Child homelessness has increased by almost a fifth since last year as numbers in emergency accommodation reach another record high, now standing at 17,517.
Latest data from the Department of Housing, published on Friday, shows the number of children in emergency accommodation is now more than 5,500.
The figures, for the week of March 23rd to 29th, show there were 11,946 adults and 5,571 children in 2,659 families in emergency accommodation. Of these families, 1,525 (57.4 per cent) were headed by single parents.
The figures were described as “unconscionable” and indicative of “suffering across the country” by housing charities.
The number of children in emergency accommodation has increased from 4,675 in March 2025 – an increase of 19.1 per cent.
Among homeless adults, 7,445 (62.3 per cent) were single and homeless alone.
The total is 209 more than were recorded as homeless in February and represents a 13.6 per cent increase in a year. In March 2025 there were 15,418 people in emergency accommodation.
None of these figures includes people who are sleeping rough, sofa-surfing, sharing overcrowded accommodation, in domestic violence refuges or stuck in direct provision accommodation despite having been granted leave to remain in Ireland and entitled to social housing supports.

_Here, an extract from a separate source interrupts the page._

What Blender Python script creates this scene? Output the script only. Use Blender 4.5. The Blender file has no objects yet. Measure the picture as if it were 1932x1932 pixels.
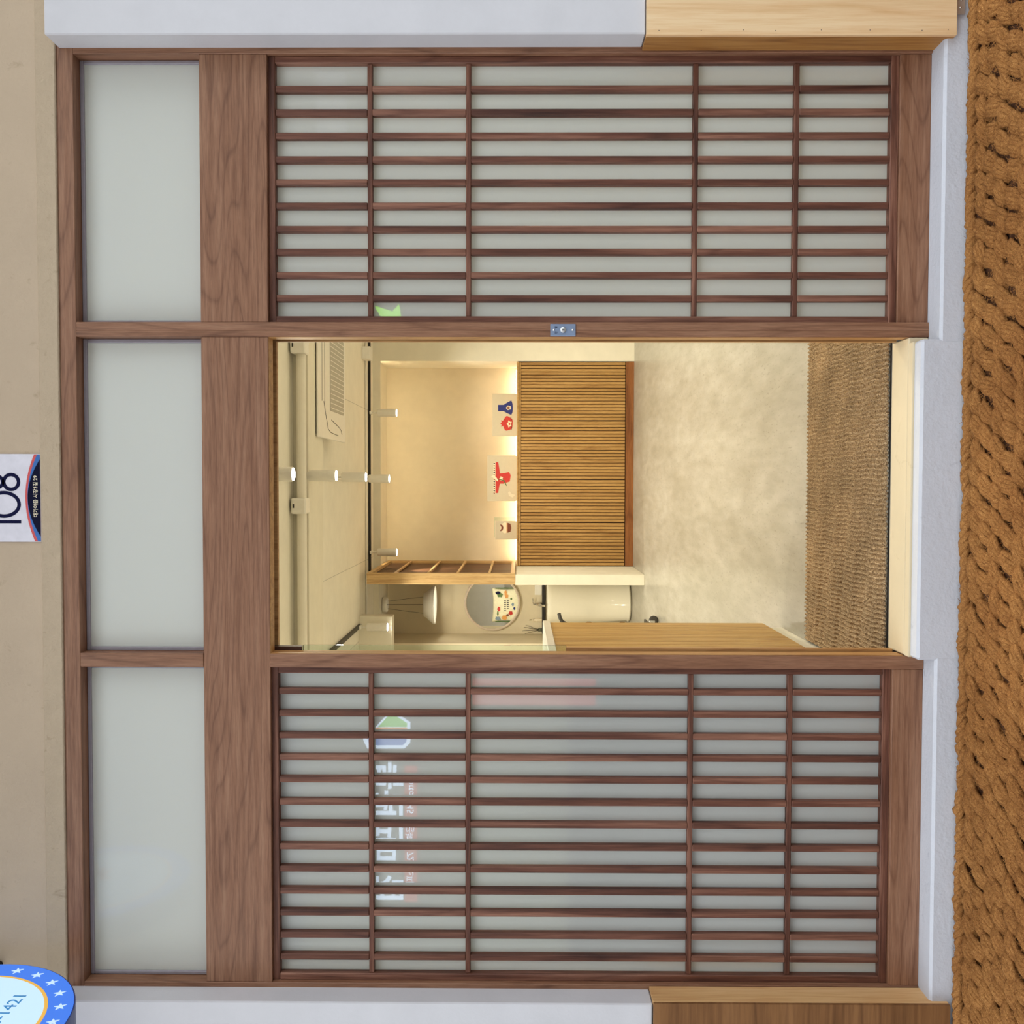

In Dublin, where the crisis is most acute, 12,465 people were homeless last month, including 8,347 adults and 4,118 children in 1,866 families. Of these, 1,020 (54 per cent) were headed by single parents.
Of the adults, 5,032 (60 per cent) were single and homeless alone.
Pat Dennigan, chief executive of Focus Ireland, called for families and single people who have been long-term homeless to be prioritised for social housing.
The charity, which published a five-year strategy on Wednesday, said it aimed to deliver 1,000 new homes and strengthen its supports to families.
Catherine Kenny, chief executive of Dublin Simon Community, urged “those in power” to “recognise the scale of suffering across the country”.
She said: “This crisis has been allowed to spiral out of control … Be it the increases in notices of termination from those in private rental sector, or the number who are voluntarily leaving the direct-provision system, the Government’s own policies are driving people towards emergency accommodation.
“A few strokes of a pen have taken roofs from over people’s heads.” People “in power” must recognise “the consequences of their actions”, she said.
The Simon Communities described the new record as “unconscionable”.
Executive director Ber Grogan said: “We are seeing clear warning signs in the rental sector, with eviction notices rising by 45 per cent in recent months, affecting hundreds more households, including those relying on supports like Hap [housing assistance payment].
“We are now watching the effects of that pressure unfold in real time. More people are losing their homes, and more people are being pushed into homelessness.”
Housing needed to be treated as a public good, she said.
“We need to see action on prevention, and we need accelerated delivery of one-bed, social and cost-rental homes, targeted supports for single adults on low incomes, and a rebalancing of housing allocations to ensure that individuals without dependents have a roof over their head.”
Rory Hearne, Social Democrats housing spokesman, said Government housing policies were a “leading contributor” to the crisis.
He said rent regulations introduced in March, which introduced rent increase caps of 2 per cent and tenancies of minimum six-year duration, had “incentivised landlords across Ireland to evict their tenants”.
Eoin Ó Broin, Sinn Féin spokesman on housing, said a contributory factor to increasing homelessness was inadequate funding for schemes such as the tenant-in-situ programme where local authorities can purchase homes for sale when the sitting tenant qualifies for social housing supports, to continue letting it to that household as a council tenant.